** start Dataset section **
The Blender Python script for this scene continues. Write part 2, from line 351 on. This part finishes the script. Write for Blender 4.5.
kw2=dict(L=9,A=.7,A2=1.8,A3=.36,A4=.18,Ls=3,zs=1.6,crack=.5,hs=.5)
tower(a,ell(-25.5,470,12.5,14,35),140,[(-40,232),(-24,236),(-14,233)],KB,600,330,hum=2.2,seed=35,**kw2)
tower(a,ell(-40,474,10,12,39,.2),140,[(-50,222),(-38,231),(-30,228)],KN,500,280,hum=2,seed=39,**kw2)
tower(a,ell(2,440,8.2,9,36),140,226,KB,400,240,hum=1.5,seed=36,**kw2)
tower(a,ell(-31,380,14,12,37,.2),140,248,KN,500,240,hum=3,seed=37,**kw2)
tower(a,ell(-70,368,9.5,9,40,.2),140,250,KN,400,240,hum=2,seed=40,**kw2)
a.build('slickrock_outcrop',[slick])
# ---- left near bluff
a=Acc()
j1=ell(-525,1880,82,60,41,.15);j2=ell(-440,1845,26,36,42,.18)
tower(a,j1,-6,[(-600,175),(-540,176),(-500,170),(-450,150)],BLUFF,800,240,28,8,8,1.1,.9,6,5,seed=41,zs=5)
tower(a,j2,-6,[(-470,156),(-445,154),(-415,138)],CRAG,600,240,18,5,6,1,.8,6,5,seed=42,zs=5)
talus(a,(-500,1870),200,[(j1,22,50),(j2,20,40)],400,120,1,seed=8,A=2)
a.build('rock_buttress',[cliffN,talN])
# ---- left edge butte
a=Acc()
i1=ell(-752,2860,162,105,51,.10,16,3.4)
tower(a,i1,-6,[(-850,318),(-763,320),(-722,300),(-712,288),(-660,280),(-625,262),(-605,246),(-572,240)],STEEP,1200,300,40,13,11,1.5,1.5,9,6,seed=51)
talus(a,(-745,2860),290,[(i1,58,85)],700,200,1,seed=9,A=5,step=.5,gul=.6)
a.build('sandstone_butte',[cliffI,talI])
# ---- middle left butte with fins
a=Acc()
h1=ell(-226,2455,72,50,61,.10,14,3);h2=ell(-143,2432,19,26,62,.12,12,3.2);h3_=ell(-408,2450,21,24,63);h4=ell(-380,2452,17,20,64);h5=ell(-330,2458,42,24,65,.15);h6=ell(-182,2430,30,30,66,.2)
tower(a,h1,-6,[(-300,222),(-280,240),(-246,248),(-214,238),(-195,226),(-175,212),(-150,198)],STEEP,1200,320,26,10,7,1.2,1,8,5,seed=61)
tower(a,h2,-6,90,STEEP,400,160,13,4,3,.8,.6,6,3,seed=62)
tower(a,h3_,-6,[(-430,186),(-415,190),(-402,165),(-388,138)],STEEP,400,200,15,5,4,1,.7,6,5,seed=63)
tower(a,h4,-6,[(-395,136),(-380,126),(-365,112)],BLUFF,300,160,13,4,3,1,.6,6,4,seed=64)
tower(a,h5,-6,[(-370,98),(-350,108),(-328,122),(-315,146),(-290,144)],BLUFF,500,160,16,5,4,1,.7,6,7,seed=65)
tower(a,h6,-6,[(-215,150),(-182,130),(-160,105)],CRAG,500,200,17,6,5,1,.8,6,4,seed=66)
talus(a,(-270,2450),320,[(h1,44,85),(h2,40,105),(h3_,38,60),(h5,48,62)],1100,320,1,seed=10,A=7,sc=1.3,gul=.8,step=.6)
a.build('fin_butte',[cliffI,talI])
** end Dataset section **
§ Your task
Print out the whole listing exactly as it appears.

§ Finished exercise
The Blender Python script for this scene continues. Write part 2, from line 351 on. This part finishes the script. Write for Blender 4.5.
kw2=dict(L=9,A=.7,A2=1.8,A3=.36,A4=.18,Ls=3,zs=1.6,crack=.5,hs=.5)
tower(a,ell(-25.5,470,12.5,14,35),140,[(-40,232),(-24,236),(-14,233)],KB,600,330,hum=2.2,seed=35,**kw2)
tower(a,ell(-40,474,10,12,39,.2),140,[(-50,222),(-38,231),(-30,228)],KN,500,280,hum=2,seed=39,**kw2)
tower(a,ell(2,440,8.2,9,36),140,226,KB,400,240,hum=1.5,seed=36,**kw2)
tower(a,ell(-31,380,14,12,37,.2),140,248,KN,500,240,hum=3,seed=37,**kw2)
tower(a,ell(-70,368,9.5,9,40,.2),140,250,KN,400,240,hum=2,seed=40,**kw2)
a.build('slickrock_outcrop',[slick])
# ---- left near bluff
a=Acc()
j1=ell(-525,1880,82,60,41,.15);j2=ell(-440,1845,26,36,42,.18)
tower(a,j1,-6,[(-600,175),(-540,176),(-500,170),(-450,150)],BLUFF,800,240,28,8,8,1.1,.9,6,5,seed=41,zs=5)
tower(a,j2,-6,[(-470,156),(-445,154),(-415,138)],CRAG,600,240,18,5,6,1,.8,6,5,seed=42,zs=5)
talus(a,(-500,1870),200,[(j1,22,50),(j2,20,40)],400,120,1,seed=8,A=2)
a.build('rock_buttress',[cliffN,talN])
# ---- left edge butte
a=Acc()
i1=ell(-752,2860,162,105,51,.10,16,3.4)
tower(a,i1,-6,[(-850,318),(-763,320),(-722,300),(-712,288),(-660,280),(-625,262),(-605,246),(-572,240)],STEEP,1200,300,40,13,11,1.5,1.5,9,6,seed=51)
talus(a,(-745,2860),290,[(i1,58,85)],700,200,1,seed=9,A=5,step=.5,gul=.6)
a.build('sandstone_butte',[cliffI,talI])
# ---- middle left butte with fins
a=Acc()
h1=ell(-226,2455,72,50,61,.10,14,3);h2=ell(-143,2432,19,26,62,.12,12,3.2);h3_=ell(-408,2450,21,24,63);h4=ell(-380,2452,17,20,64);h5=ell(-330,2458,42,24,65,.15);h6=ell(-182,2430,30,30,66,.2)
tower(a,h1,-6,[(-300,222),(-280,240),(-246,248),(-214,238),(-195,226),(-175,212),(-150,198)],STEEP,1200,320,26,10,7,1.2,1,8,5,seed=61)
tower(a,h2,-6,90,STEEP,400,160,13,4,3,.8,.6,6,3,seed=62)
tower(a,h3_,-6,[(-430,186),(-415,190),(-402,165),(-388,138)],STEEP,400,200,15,5,4,1,.7,6,5,seed=63)
tower(a,h4,-6,[(-395,136),(-380,126),(-365,112)],BLUFF,300,160,13,4,3,1,.6,6,4,seed=64)
tower(a,h5,-6,[(-370,98),(-350,108),(-328,122),(-315,146),(-290,144)],BLUFF,500,160,16,5,4,1,.7,6,7,seed=65)
tower(a,h6,-6,[(-215,150),(-182,130),(-160,105)],CRAG,500,200,17,6,5,1,.8,6,4,seed=66)
talus(a,(-270,2450),320,[(h1,44,85),(h2,40,105),(h3_,38,60),(h5,48,62)],1100,320,1,seed=10,A=7,sc=1.3,gul=.8,step=.6)
a.build('fin_butte',[cliffI,talI])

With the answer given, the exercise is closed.